Is 40, 1-5, 9-11
Ps 85
2 Pt 3:8-14
Mk 1:1-8
Several years ago, I noticed that Advent was the first part of the word “adventure.” Something, I thought, worth pondering. Last week, I found myself pondering the hazardous adventure of Christmas shopping, which is a very strange kind of event when you stop to think about it. Physical combat doesn’t seem to be as common among Christmas shoppers today as it was a few years ago, but it still happens. Then there’s the struggle to see who in the neighborhood can get the most lights up on the trees and bushes and eaves and railings. There’s even a TV reality series about the competition. Not that it has much to do with the birth of the Messiah.

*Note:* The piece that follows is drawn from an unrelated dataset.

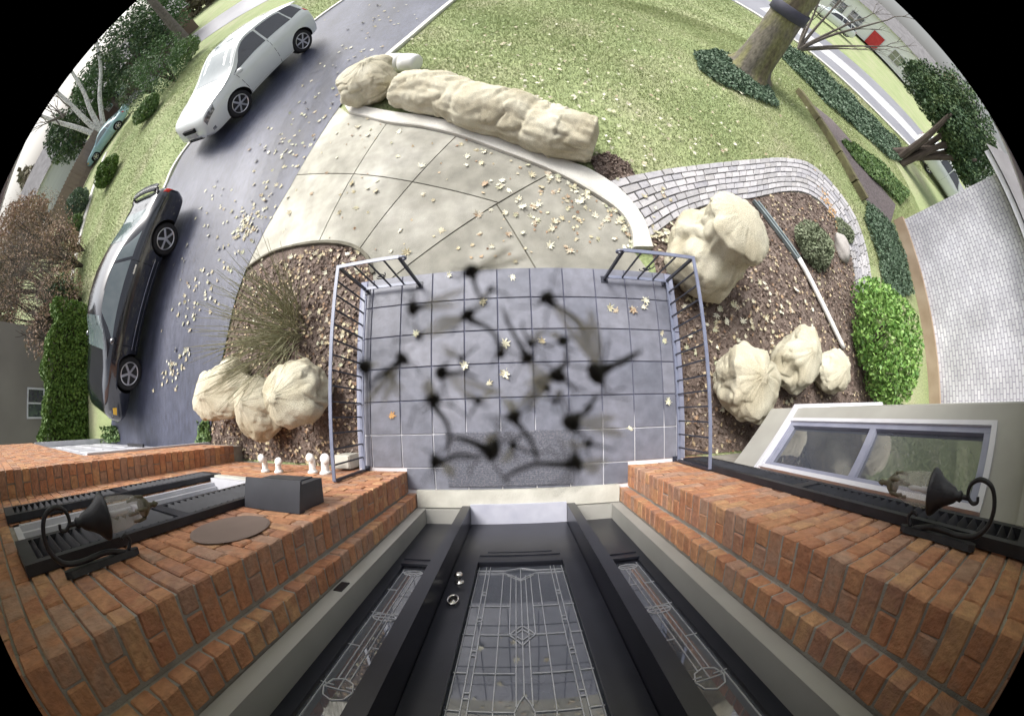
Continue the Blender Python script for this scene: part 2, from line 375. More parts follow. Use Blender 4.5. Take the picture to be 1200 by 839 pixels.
def sheet(name, pts, mat, off=0.0, step=0.3, parent=None, thick=0.0, flat=None):
    """ground sheet with a given outline, cut into a grid and laid on the ground's height"""
    bm = bmesh.new()
    vs = [bm.verts.new((p[0], p[1], 0)) for p in pts]
    f = bm.faces.new(vs); bm.normal_update()
    if f.normal.z < 0: f.normal_flip()
    bmesh.ops.triangulate(bm, faces=list(bm.faces))
    xs = [p[0] for p in pts]; ys = [p[1] for p in pts]
    for ax, lo, hi in ((0, min(xs), max(xs)), (1, min(ys), max(ys))):
        k = lo + step
        while k < hi:
            co = [0,0,0]; no = [0,0,0]; co[ax] = k; no[ax] = 1
            bmesh.ops.bisect_plane(bm, geom=list(bm.verts)+list(bm.edges)+list(bm.faces), plane_co=co, plane_no=no); k += step
    for v in bm.verts: v.co.z = (gz(v.co.x, v.co.y) if flat is None else flat) + off
    if thick:
        r_ = bmesh.ops.extrude_face_region(bm, geom=list(bm.faces))
        for e in r_['geom']:
            if isinstance(e, bmesh.types.BMVert): e.co.z += thick
        bmesh.ops.recalc_face_normals(bm, faces=list(bm.faces))
    me = bpy.data.meshes.new(name); bm.to_mesh(me); bm.free(); me.materials.append(key(mat))
    o = bpy.data.objects.new(name, me); C.objects.link(o)
    if parent is not None: o.parent = parent
    return o
def struct(o): o['kind'] = 'structure'; return o
def inside(x, y, poly):
    c = False; j = len(poly)-1
    for i in range(len(poly)):
        xi, yi = poly[i][0], poly[i][1]; xj, yj = poly[j][0], poly[j][1]
        if (yi > y) != (yj > y) and x < (xj-xi)*(y-yi)/(yj-yi)+xi: c = not c
        j = i
    return c
def smooth_line(pts, n):
    """Catmull-Rom through 2-D or 3-D points"""
    P = [Vector(p) for p in pts]; P = [2*P[0]-P[1]] + P + [2*P[-1]-P[-2]]; out = []
    for i in range(1, len(P)-2):
        for k in range(n):
            t = k/n; a, b_, c, d = P[i-1], P[i], P[i+1], P[i+2]
            out.append(.5*((2*b_) + (c-a)*t + (2*a-5*b_+4*c-d)*t*t + (3*b_-a-3*c+d)*t**3))
    out.append(P[-2]); return out
def in_poly_np(X, Y, poly):
    c = np.zeros(len(X), bool); j = len(poly)-1
    for i in range(len(poly)):
        xi, yi = poly[i][0], poly[i][1]; xj, yj = poly[j][0], poly[j][1]
        if yi != yj: c ^= ((yi > Y) != (yj > Y)) & (X < (xj-xi)*(Y-yi)/(yj-yi)+xi)
        j = i
    return c
def gz_np(X, Y):
    s = lambda t: np.clip(t,0,1)**2*(3-2*np.clip(t,0,1))
    return -0.5 + .3*s((X+4.3)/2.8)*(1-s((Y-5)/8)) - .25*s((np.abs(X)-12)/14)*(X < 0)

# ================================================================ GROUND AND PAVING
def axis(lo, hi, a, b, fine):
    g = list(np.arange(a, b+1e-6, fine)); s = fine; k = a
    L = []
    while k > lo: s *= 1.35; k -= s; L.append(max(k, lo))
    s = fine; k = b; Rr = []
    while k < hi: s *= 1.35; k += s; Rr.append(min(k, hi))
    return np.array(L[::-1] + g + Rr)
gx, gy = axis(-500, 500, -6, 13, .3), axis(-500, 500, -2, 14, .3)
X, Y = np.meshgrid(gx, gy); Z = gz_np(X, Y) - .035
nx, ny = len(gx), len(gy); idx = np.arange(nx*ny).reshape(ny, nx)
F = np.stack([idx[:-1,:-1], idx[:-1,1:], idx[1:,1:], idx[1:,:-1]], -1).reshape(-1, 4)
ground = struct(np_mesh('ground', np.stack([X, Y, Z], -1).reshape(-1, 3), F, 'lawn', smooth=True))

drive_right = [ag(*p) for p in ((530,0),(485,38),(440,78),(398,125),(370,168),(340,220),(312,268),(290,312),(276,350),(265,400),(255,450),(245,520))]
drive_left = [ag(*p) for p in ((405,0),(370,25),(300,88),(215,180),(195,220),(165,310),(145,400),(130,505))]
road_near = [Vector(p) for p in ((-60,27,0),(-20,23.5,0),(0,20.5,0),(9.6,16.6,0),(12.5,14.4,0),(16.1,12.5,0),(21.7,12.0,0),(40,10.5,0),(80,8,0))]
road_far = [Vector(p) for p in ((80,16.5,0),(45,18,0),(25,19.6,0),(17.7,21,0),(8,25.5,0),(-20,32,0),(-60,36,0))]
dr_poly = [Vector((.6,19.8,0)), Vector((-.3,14.0,0))] + drive_right + [Vector((-4.7,-.42,0)), Vector((-9.8,-.42,0))] + drive_left[::-1] + [Vector((-3.9,17.5,0)), Vector((-3.6,20.9,0))]
driveway = struct(sheet('driveway', dr_poly, 'asphalt', .004, .5))
road = struct(sheet('road', road_near + road_far, 'road', -.012, 3.0))
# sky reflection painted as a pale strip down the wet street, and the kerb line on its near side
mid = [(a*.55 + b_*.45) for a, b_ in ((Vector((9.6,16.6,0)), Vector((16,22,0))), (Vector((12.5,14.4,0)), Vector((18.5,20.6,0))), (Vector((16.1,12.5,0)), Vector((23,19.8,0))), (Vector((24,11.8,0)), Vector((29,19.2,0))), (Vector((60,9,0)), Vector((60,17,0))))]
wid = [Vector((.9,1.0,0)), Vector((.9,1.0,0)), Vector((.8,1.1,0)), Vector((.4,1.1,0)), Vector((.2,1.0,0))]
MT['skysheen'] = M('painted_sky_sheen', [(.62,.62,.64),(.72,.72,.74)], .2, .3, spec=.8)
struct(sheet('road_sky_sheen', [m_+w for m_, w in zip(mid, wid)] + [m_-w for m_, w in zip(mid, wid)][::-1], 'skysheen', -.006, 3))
def ribbon_kerb(name, pts, w, h, mat, base=-.05, n=5):
    """raised kerb along a line of ground points, as one strip"""
    L = smooth_line([Vector((p[0], p[1], 0)) for p in pts], n); k = len(L); vs = []; fs = []
    for i, p in enumerate(L):
        d = (L[min(i+1,k-1)] - L[max(i-1,0)]).normalized(); a = Vector((-d.y, d.x, 0))*w/2; z = gz(p.x, p.y)
        for q, dz in ((p-a, base), (p-a*.96, h*.85), (p-a*.85, h), (p+a*.85, h), (p+a*.96, h*.85), (p+a, base)): vs.append((q.x, q.y, z+dz))
    for i in range(k-1):
        for j in range(5): fs.append((i*6+j, i*6+j+1, (i+1)*6+j+1, (i+1)*6+j))
    fs.append((0,1,2,3,4,5)); fs.append(tuple((k-1)*6+j for j in (5,4,3,2,1,0)))
    return mesh(name, vs, fs, mat)
struct(ribbon_kerb('kerb', [p - Vector((.10,0,0)) for p in drive_left[:-1]], .14, .05, 'kerb_concrete'))
struct(ribbon_kerb('kerb', [p + Vector((.06,.02,0)) for p in drive_right[:3]], .12, .05, 'kerb_concrete'))
struct(ribbon_kerb('kerb', [(-24.4,16.5),(-22.6,13.7),(-20.0,9.7),(-18.0,6.5),(-17.3,5.0)], .45, .06, 'kerb_concrete'))
struct(ribbon_kerb('kerb', [p + Vector((-.1,.05,0)) for p in road_near[3:]], .35, .05, 'kerb_concrete'))

# concrete walk: eight poured panels with open joints, cut from one outline
bed_l_edge = [ag(*p) for p in ((290,316),(302,307),(322,296),(350,289),(382,286),(410,290),(428,302),(436,322))]
kerb_in = [ag(*p) for p in ((410,134),(452,145),(496,151),(536,160.5),(590,180),(650,204),(684,222),(723,248),(738,270),(741,292))]
kerb_out = [ag(*p) for p in ((404,124),(455,132.5),(500,139),(542,148.5),(608,168),(665,191),(690,201),(725,224),(752,257),(764,292))]
walk_poly = [ag(*p) for p in ((398,126),(370,168),(340,220),(312,268),(290,313))] + bed_l_edge + [Vector((-1.5,1.37,0)), Vector((1.62,1.37,0))] + kerb_in[::-1]
walk = struct(sheet('walk', walk_poly, 'joint', -.014, .3))
def cutline(bm, a, b_, pick=None):
    a, b_ = ag(*a), ag(*b_); d = b_ - a; no = Vector((-d.y, d.x, 0)); a.z = 0
    fs = [f for f in bm.faces if pick is None or pick(f)]
    g = set(fs)
    for f in fs: g.update(f.verts); g.update(f.edges)
    bmesh.ops.bisect_plane(bm, geom=list(g), plane_co=a, plane_no=no)
bm = bmesh.new(); bm.faces.new([bm.verts.new((p.x, p.y, 0)) for p in walk_poly])
cutline(bm, (448.8,151.5), (380,270)); cutline(bm, (531.7,163), (430,280)); cutline(bm, (601.5,228), (480,310))
a4, b4 = ag(601.5,228), ag(480,310)
def left4(f):
    c = f.calc_center_median(); return (b4.x-a4.x)*(c.y-a4.y) - (b4.y-a4.y)*(c.x-a4.x) < 0
cutline(bm, (337,206), (580,237), left4); cutline(bm, (581.6,239.7), (624,309), lambda f: not left4(f))
bmesh.ops.split_edges(bm, edges=list(bm.edges)); bm.normal_update()
for f in bm.faces:
    if f.normal.z < 0: f.normal_flip()
rim = bmesh.ops.inset_individual(bm, faces=list(bm.faces), thickness=.011)['faces']
bmesh.ops.delete(bm, geom=rim, context='FACES')
polys = [[v.co.copy() for v in f.verts] for f in bm.faces]; bm.free()
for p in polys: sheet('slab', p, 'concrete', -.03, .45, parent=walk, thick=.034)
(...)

The main thing still seems to be shopping.
A different kind of adventure is offered us in the readings for this second Sunday of Advent, which center on the power of repentance and forgiveness, the theme linking the three beautiful texts from today’s liturgy of the Word.
In the first reading, we encounter the passage from the fortieth chapter of Isaiah, perhaps most familiar to us in the King James version, which was so beautifully set to music by Handel at the beginning of the Messiah. What we hear these days is still powerful and slightly more accurate:
Speak tenderly to Jerusalem, and cry to her that her tribulation is ended, that her iniquity is pardoned, that she has received from the Lord’s hand double for all her sins [Isaiah 40: 2].
The Hebrew word for “pardon” here is ratsah, which basically means to be pleased with someone, especially because they have satisfied a debt, that they are reconciled, and therefore favored. It also means “pardon” and “please” as when we beg someone’s forgiveness for an offense or even ask for help, por favor. Here, it is God who is pardoning, but who had earlier doubled the penalty for Israel’s rejection of the path of justice. Now all that is past, wiped out, the slate cleaned, the debt paid.
The financial metaphor involved in the preaching of forgiveness carried over into Christian times. Jesus uses it frequently. We still echo it when we speak of our debts to God and each other. Bankers, lawyers, and mortgage companies still use the vocabulary of forgiveness when a loan is written off – except, it seems, for student loan debt, which is arguably the cruelest of all and constantly increasing. Debt forgiveness may not be the happiest simile, but it is a relevant one. When we injure one another by our sinfulness, we enter into debt, both to those we have hurt, and to God, who takes on the hurt of the world.
This has become terribly evident in the events of the last couple of weeks. Early on Saturday, two more hostages were killed for what are increasingly if wrongly identified as religious reasons. For days across this nation, protests filled the streets of major cities. We can understand when angry citizens protest manifest inequality and brutality in the execution of the law. Walter Brueggermann, the great scripture scholar, reminded us years ago that the role of the prophet is public lamentation in the face of injustice. But when a family finds it possible to speak of forgiveness in the face of the death of their loved ones at the hands of the police or foreign terrorists, I hear an echo of the Lord’s Prayer. I hear Jesus teaching.
Turning back to God, finding our way again, the great Advent theme and great adventure of our lives, requires a settling of debts. On God’s part, it is remarkably simple: forgiveness is there to be taken, abundantly, and completely. The only hitch is the condition that we be as willing to forgive each other, so that God’s forgiveness can take possession of us. Jesus never tires of repeating that our unwillingness to forgive each other limits the effectiveness of God’s forgiveness in our case.
It’s all too easy to forget the little commentary that follows the Lord’s Prayer in Matthew’s gospel:
…if you forgive people their transgressions, your heavenly Father also will forgive you; but if you do not forgive others their transgressions, neither will your Father forgive yours [Mat 6:14-15].
The second Letter of Peter seems to pass quickly over the theme of repentance and forgiveness in its enthusiasm for grand eschatological drama, but in fact, it lies at the heart of his message, too.
The Lord is not slow about his promise as some count slowness, but is forbearing toward you, not wishing that any should perish, but that all should reach repentance [2 Peter 3:9].
The word the author uses here is metanoia, one of the most important words the New Testament. It has nothing to do with punishment, penance, or penalty, like the Latin word paenitere. It means to change our way of thinking, to reverse a decision, to change direction. The richly metaphorical language of the Second Epistle of Peter evokes a certain feeling of dread anticipation, one not diminished by the imagery of the approach of a thief, a use so prevalent in New Testament texts that there is no reason to doubt that it came from Jesus himself. We have no time to waste. The need for a change of mind and heart is urgent now.
But it is the opening of the Gospel of Mark that returns us most forcefully to the theme of repentance and forgiveness, introducing the main character of the Advent readings, John the Baptizer, who came to prepare Christ’s way in the wilderness. John, too, preached metanoia. And of course, Jesus preached the same message, the urgent need for a whole new way of thinking, feeling, and acting grounded in love and expressed in forgiveness and reconciliation, which may be the greatest Christmas present of all.